Before we can answer your question, we need to clarify a few terms.

Continental drift is the theory that scientists used to describe how our modern continents were once connected into a single continent, called a supercontinent. That theory is mostly attributed to Alfred Wegener, who thought of the continents as plowing across the ocean bottoms to "drift" to their current locations. Wegener came to that conclusion by four main observations:
(1) fossils of organisms that could not have swam across oceans were found on neighboring continents;
(2) tropical plant fossils were found on Arctic continents, suggesting the continent may have been at a warmer latitude previously;
(3) the shape of the continents suggest they once fit together;
(4) mountain ranges present on different continents line up when those continents are fit back together; and
(5) when the continents are fit back together, a pattern of previous glacial erosion lines up.

Those lines of evidence are more detailed than this brief summary, but that covers the main components of that theory. A big problem with Wegener's theory is that there was no mechanism to explain why the continents would drift.

Today, that theory has been replaced by the theory of plate tectonics.

Plate tectonics describes that continents are actually resting on top of thick slabs of rock, called tectonic plates. These plates are always moving and interacting with other plates; this process is called plate tectonics.

Tectonic plates can move because the rocks below the plates have the ability to flow even though they are still solid and not liquid. You can think of this movement in the same way taffy can flow, even though it is still a solid. Today we know that Earth's crust can be continental (the ground humans live on) or oceanic (the rock that forms at the bottom of the ocean at mid-ocean ridges). Depending on how the plates are moving, the crust is either being formed, destroyed, smeared against itself, or squeezed together as thicker crust. These motions explain all of Earth's surface geology from where oceans and mountains form, why and where earthquakes and volcanoes exist, and so much more.

Ok, now for your question. There are three forces that drive plate tectonics.

(1) ridge push.
Ridge push happens at mid-ocean ridges in the bottom center of the ocean bottoms due to gravitational forces acting on the spreading ridges. Newly formed oceanic crust is less dense than old oceanic crust that has cooled and become covered in sediment. Therefore the buoyancy of the new crust can increase more upwelling of magma to push the ridges apart.

(2) slab pull.
Slab pull happens at the edges of ocean basins where oceanic crust is being destroyed under the edges of continents due to gravitational forces in the subduction zones. Subduction zones are where the oceanic crust meets the continental crust. Because oceanic is thinner and denser than continental crust, the oceanic crust is pushed under the continental crust and destroyed, or returned to the mantle below Earth's crust. As the oceanic crust is pushed under, gravity can pull the crust faster or slower depending on its density. The faster the slab is pulled down, the faster the ridge will be pulled apart, the faster new crust is created at the ridge. These are the main drivers behind how Earth's crust moves around. However, plate movements are not that simple. Sometimes ocean crust runs into ocean crust, continental crust runs into continental crust, the plates never collide but grind past each other, or the plates tear apart. These other settings complicate plate motion and explain how we know Earth's continents not only were once all connected as a supercontinent, but have actually gone through several cycles of smashing together and ripping apart.

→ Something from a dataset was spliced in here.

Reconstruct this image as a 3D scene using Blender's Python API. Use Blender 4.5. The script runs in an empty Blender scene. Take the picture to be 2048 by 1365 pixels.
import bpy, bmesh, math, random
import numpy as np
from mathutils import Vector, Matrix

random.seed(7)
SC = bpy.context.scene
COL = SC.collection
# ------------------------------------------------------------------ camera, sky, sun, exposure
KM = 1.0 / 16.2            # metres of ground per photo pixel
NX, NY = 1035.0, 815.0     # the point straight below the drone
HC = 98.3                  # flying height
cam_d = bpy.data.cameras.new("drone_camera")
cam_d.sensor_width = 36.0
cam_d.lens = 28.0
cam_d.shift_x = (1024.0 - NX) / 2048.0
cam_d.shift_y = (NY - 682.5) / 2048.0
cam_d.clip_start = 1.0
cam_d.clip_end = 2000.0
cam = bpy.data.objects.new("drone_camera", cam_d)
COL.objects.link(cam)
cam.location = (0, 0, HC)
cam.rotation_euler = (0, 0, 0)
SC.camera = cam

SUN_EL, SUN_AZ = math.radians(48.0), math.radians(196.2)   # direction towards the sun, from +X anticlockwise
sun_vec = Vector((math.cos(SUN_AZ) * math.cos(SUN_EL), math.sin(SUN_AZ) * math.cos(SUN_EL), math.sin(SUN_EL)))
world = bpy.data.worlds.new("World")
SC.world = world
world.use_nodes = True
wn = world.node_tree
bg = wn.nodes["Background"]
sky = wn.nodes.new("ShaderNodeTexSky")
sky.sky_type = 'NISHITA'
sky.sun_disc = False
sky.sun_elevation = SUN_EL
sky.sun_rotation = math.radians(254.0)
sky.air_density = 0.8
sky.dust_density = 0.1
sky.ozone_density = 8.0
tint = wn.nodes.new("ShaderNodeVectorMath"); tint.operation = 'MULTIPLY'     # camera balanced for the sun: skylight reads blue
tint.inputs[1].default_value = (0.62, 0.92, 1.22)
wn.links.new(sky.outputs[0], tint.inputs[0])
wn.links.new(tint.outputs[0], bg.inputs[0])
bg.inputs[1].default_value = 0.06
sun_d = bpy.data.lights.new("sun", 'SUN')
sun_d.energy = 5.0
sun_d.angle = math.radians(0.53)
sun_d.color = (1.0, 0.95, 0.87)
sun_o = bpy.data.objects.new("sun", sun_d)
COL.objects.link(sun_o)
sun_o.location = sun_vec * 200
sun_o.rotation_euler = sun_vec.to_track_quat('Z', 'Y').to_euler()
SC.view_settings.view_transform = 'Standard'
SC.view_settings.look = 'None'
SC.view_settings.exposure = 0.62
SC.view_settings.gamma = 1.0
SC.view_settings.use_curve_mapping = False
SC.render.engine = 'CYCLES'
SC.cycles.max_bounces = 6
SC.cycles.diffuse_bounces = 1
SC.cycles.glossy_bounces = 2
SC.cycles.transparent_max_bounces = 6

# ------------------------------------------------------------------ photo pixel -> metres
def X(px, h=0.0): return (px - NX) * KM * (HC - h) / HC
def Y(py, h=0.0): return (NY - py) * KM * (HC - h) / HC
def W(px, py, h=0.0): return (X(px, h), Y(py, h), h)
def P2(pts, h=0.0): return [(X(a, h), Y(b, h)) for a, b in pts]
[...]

The reason gravity can push and pull slabs is due to the final driving force (3) convection in the mantle. Mantle convection is largely heat driven and explains how small perturbations in the mantle can changes how the plates are moving relative to other plates and where that movement happens (for example, why continents rip apart to eventually form new ocean basins or why the Himalayan Mountains continue to rise higher and higher).

Continents move by plate tectonics. The crust and upper, colder part of the mantle together are referred to as the lithosphere. The lithosphere is made up of rigid plates, many of which include continental and oceanic crust. The lower, warmer part of the mantle is called the asthenosphere. Even though the asthenosphere is almost entirely solid rock, over very long timescales, it flows like play dough and convects. This allows lithospheric plates to move on top of the asthenosphere.

Mid ocean ridges are plate boundaries where the plates move away from each other, and magma comes up in between them to form new crust. The upwelling magma helps to push the plates apart. The older edges of the plates (opposite the mid ocean ridges) get denser with time, and eventually the dense edge starts to sink down into the asthenosphere and is recycled. The mantle convection and growing density of older crust allows plates to move.

Continental drift is ultimately caused by the fact that the interior of the Earth is hot and the surface is much cooler, so convection happens resulting in hot rocks coming up to the surface and colder rocks sinking downward. The continents - fluff on top of the crust - are dragged along for the ride as the ocean plates part and form at ocean ridges, and then sink down into the mantle along trenches.

It should be noted that continents do affect this cycle, too, as it is more difficult for heat to get out when it is underneath a continent. This means that continents that get too large (like Pangaea) break up when they form.